I reported the problem to Vlado and the material issue should be fixed in the latest nightly builds of V-Ray (after Friday, July 8).
So no need to document anything after all
Basically, Material IDs should now work the same whether “Use V-Ray Instancing” is on or off. It should work with any supported version of V-Ray (3.1 or higher). What version of V-Ray do you use? We might be able to support an earlier version if you need it.
Did you maybe find a bug? Or something doesn’t work how you’d like?
I haven’t tried it at all yet, but I don’t like to download the nightly build of Vray if I don’t have to. I’m running 3.4 so it should be fine. I’ll give it a try this weekend. Thanks, Paul.
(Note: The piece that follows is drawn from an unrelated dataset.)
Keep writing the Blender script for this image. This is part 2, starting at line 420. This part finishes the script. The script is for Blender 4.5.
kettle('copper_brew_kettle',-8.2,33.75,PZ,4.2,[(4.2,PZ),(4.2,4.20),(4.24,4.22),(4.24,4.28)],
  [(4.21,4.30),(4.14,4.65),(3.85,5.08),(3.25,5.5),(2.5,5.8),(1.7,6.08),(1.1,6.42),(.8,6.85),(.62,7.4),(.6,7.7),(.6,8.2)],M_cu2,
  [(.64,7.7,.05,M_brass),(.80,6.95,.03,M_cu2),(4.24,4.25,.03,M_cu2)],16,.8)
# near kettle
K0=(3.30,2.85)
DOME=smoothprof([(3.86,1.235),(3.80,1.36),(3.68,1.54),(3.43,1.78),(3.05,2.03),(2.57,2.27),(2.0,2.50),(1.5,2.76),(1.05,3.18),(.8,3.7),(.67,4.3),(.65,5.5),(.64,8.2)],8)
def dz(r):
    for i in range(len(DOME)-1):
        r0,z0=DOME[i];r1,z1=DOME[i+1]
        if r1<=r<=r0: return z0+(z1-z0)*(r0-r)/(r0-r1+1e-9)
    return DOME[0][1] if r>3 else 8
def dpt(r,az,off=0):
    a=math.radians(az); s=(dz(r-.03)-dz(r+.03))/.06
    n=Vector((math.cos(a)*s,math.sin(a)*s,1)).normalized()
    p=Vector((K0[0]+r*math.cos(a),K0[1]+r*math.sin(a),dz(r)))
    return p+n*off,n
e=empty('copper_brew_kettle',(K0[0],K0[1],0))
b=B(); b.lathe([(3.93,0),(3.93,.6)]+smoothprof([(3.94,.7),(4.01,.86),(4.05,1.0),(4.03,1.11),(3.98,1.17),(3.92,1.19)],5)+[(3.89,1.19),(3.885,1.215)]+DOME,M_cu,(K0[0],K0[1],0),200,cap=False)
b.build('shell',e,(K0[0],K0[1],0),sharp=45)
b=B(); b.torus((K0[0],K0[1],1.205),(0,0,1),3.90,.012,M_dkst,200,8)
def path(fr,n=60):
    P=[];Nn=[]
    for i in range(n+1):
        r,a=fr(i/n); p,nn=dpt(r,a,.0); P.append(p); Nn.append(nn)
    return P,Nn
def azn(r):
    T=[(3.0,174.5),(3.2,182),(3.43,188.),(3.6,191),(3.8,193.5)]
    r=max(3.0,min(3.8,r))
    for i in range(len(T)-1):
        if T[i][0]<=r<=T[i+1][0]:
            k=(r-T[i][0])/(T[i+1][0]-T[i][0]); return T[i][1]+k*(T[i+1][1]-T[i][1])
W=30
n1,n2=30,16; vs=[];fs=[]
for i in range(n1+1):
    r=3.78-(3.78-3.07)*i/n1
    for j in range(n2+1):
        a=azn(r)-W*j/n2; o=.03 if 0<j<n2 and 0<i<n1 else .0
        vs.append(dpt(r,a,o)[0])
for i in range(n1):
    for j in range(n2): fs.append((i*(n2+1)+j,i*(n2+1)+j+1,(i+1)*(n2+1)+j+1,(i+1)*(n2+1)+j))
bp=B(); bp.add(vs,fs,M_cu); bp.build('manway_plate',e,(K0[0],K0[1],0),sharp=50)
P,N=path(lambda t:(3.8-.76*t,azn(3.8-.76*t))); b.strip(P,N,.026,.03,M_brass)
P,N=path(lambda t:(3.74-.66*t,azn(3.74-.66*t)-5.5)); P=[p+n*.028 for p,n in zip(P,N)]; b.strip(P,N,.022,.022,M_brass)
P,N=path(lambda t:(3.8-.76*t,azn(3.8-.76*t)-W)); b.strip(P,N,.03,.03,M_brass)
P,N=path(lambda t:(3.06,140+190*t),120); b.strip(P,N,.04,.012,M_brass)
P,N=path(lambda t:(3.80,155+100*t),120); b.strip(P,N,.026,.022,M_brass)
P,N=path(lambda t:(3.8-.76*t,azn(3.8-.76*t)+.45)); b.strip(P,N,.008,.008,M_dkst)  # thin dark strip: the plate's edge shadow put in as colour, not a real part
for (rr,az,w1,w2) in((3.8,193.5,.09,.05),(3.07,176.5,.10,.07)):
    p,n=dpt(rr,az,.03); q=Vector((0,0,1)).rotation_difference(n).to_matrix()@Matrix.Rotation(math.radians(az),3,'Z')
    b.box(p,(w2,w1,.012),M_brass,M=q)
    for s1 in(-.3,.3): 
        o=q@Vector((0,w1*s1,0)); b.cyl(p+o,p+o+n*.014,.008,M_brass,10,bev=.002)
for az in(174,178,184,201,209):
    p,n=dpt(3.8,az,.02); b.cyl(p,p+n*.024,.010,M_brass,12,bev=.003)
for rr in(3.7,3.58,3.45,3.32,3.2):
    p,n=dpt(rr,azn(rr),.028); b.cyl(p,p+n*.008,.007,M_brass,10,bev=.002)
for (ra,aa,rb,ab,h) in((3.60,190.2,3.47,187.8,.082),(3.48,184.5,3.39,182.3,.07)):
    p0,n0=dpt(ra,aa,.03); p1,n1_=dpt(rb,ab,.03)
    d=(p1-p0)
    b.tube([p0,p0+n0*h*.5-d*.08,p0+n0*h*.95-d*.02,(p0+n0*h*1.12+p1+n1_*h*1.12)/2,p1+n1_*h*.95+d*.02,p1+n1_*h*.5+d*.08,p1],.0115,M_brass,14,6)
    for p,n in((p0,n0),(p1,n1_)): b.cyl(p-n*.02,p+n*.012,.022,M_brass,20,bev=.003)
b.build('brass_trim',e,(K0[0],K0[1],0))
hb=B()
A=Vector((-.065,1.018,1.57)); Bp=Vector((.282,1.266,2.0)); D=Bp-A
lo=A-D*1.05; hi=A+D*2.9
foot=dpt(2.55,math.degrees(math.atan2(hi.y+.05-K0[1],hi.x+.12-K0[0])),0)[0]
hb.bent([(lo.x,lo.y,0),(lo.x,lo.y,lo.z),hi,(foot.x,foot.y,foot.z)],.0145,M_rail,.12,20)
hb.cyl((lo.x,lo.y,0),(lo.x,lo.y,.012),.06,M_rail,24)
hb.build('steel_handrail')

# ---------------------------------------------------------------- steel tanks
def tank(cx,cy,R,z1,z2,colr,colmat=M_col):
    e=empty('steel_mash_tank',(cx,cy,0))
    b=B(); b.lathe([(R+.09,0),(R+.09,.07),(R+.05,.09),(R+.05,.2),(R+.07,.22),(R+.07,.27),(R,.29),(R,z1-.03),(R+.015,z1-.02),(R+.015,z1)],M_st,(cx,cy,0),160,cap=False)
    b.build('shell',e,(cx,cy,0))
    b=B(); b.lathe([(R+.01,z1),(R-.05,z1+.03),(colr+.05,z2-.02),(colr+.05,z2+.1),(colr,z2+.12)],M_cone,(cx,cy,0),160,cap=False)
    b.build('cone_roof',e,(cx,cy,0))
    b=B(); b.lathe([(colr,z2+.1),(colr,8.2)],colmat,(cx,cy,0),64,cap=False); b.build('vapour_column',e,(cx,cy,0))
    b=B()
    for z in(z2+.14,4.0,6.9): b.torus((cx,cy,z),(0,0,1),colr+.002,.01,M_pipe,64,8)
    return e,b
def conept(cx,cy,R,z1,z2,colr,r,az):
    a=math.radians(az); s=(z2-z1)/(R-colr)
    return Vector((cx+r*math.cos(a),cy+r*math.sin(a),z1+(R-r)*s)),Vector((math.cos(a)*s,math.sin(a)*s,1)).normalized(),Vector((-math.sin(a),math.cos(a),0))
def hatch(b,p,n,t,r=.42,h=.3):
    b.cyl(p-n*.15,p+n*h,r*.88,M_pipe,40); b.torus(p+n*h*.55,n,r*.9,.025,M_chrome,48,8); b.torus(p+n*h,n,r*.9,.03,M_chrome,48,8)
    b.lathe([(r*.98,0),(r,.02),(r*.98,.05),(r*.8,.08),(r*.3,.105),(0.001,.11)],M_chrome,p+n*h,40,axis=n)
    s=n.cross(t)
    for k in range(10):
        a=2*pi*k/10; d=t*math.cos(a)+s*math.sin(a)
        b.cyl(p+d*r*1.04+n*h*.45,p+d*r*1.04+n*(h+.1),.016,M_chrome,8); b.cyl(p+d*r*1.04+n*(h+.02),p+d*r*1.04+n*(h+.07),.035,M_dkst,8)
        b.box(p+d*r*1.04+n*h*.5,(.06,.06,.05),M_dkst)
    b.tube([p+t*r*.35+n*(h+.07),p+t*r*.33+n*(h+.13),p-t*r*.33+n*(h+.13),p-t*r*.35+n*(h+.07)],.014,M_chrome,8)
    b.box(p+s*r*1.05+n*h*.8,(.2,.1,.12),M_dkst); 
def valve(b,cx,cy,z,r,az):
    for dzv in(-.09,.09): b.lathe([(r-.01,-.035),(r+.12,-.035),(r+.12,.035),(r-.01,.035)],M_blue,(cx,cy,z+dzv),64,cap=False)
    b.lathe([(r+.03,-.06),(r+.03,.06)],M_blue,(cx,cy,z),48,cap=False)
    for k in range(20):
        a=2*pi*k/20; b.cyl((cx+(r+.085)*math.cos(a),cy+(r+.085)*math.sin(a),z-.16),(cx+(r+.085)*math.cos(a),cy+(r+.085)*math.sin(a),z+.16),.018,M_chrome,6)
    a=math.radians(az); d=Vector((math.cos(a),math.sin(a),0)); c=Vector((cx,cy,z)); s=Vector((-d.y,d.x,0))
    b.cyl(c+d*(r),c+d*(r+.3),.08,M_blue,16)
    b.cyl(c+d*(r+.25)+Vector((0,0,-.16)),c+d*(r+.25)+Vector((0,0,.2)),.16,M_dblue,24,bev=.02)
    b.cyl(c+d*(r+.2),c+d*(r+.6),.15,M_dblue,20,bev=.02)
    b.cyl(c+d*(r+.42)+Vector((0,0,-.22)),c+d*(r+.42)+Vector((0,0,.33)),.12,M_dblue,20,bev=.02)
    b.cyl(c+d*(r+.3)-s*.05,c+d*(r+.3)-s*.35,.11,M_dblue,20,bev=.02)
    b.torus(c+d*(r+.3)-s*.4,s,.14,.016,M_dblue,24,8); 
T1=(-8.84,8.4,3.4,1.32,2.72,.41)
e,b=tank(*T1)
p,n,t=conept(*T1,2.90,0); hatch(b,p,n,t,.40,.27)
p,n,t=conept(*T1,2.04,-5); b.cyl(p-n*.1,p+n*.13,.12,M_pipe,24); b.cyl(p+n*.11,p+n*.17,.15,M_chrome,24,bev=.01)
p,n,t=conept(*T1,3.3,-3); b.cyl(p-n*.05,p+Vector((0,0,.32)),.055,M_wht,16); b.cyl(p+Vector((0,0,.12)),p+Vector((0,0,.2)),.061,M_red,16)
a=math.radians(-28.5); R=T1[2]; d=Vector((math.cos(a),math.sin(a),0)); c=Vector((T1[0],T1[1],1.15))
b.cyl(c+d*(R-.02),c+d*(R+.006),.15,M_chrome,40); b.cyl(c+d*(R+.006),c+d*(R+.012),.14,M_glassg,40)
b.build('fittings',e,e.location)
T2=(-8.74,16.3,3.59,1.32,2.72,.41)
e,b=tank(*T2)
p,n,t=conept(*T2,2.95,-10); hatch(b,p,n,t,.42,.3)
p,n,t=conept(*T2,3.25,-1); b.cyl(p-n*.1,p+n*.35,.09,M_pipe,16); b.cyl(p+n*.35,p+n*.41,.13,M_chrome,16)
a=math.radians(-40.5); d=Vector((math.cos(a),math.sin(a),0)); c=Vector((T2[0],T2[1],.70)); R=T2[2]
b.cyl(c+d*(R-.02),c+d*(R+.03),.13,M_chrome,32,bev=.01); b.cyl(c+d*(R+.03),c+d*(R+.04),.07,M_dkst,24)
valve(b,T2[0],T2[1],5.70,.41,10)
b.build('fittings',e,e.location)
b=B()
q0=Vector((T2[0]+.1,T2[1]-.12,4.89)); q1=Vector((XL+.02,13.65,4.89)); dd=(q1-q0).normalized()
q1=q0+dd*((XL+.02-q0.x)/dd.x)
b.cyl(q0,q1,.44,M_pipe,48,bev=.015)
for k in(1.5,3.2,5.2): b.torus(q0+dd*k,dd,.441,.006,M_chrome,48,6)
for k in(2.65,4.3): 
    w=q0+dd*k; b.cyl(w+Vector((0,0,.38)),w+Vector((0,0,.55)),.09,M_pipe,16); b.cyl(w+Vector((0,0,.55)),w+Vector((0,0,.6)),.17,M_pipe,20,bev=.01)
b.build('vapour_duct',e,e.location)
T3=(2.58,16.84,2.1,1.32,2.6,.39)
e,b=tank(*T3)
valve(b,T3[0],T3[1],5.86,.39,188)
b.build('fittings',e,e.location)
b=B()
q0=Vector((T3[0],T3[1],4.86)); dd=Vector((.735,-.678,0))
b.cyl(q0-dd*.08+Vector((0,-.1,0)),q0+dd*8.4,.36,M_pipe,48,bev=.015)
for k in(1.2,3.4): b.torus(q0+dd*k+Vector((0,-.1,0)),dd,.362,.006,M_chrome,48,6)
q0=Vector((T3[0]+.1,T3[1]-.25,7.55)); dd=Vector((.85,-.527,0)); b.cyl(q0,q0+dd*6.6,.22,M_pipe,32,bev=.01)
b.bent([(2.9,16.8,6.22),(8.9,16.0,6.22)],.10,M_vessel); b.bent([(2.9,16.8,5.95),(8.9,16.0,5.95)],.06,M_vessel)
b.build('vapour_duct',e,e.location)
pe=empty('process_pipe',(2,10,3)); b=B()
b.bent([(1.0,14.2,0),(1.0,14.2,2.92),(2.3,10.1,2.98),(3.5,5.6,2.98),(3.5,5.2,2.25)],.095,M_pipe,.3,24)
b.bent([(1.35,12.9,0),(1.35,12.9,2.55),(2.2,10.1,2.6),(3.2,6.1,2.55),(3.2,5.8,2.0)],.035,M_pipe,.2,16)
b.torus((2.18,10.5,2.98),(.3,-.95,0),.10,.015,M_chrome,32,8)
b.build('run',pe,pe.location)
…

I discovered a bug while testing today - if a shape has multiple Material IDs already (say, a Box primitive is picked), and the distribution object is a PRT object with a Magma setting the MtlIndex channel, and Frost is set to use the MtlIndex channel, there will be an error and V-Ray will not render any instances due to a mismatching channel format (int32 coming from Magma, uint16 expected by Frost). However, if I pick a Sphere or another primitive that has only one Material ID assigned at birth, it works without problems and the Magma can control the material assignment.
I have reported this and Paul is looking into it.
In addition, rendering with the built-in plane shapes as V-Ray instances was crashing both 2016 and 2017. Paul has already fixed this internally.
EDIT: And then Paul fixed them and posted a new 2.0.3 build
EDIT 2: One of the MtlIndex problems is still around though. I will provide Paul with a sample scene to reproduce. Workaround: Don’t pass a MtlIndex from Magma if NOT using the MtlIndex mode in Frost. Just disable the modifier or the output node.